Blundell thought he had given Chester a shock lead after just 16 minutes after a neat one-two with Walters but was flagged offside as he beat Supple.

The City No. 9 has the dubious honour of holding the League Two record for most offsides but he might have made a more honourable name for himself midway through the first half when a ball off defender Richard Naylor put him clean through but with only the keeper to beat, the striker hit wide.

City were fortunate to have been in the third round after being reinstated following Bury's expulsion for fielding an ineligible player.

Bury had won a replay 3-1 but fielded Stephen Turnbull, who was on loan from Hartlepool, and did not have the correct documentation in place.

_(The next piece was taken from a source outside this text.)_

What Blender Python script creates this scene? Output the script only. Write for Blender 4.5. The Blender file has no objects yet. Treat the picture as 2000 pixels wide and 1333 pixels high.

City were determined not to fall into the same trap and left out Lee Steele, who had been signed from Leyton Orient but they did not get confirmation that he was registered safely to play in the cup so decided not to chance it.

There were lucky let-offs for the Championship side, whose best early chances came when Sylvain Legwinski shot from 25-yards and defender Ashley Westwood almost turned a low Matt Richards cross into his own net but it was saved by keeper John Danby

Westwood denied Naylor a chance and Danby saved at the feet of Billy Clarke, while Alan Lee hit the crossbar from a Gavin Williams corner and Town substitute Danny Haynes hit a late shot at Danby after good work from Dan Harding but in the main it was Ipswich who were hanging on at the death.

If Lee's late effort had gone in it would have been a grave injustice for Chester who not only deserved the replay at Portman Road on Tuesday week but can consider themselves unlucky not to have gone through.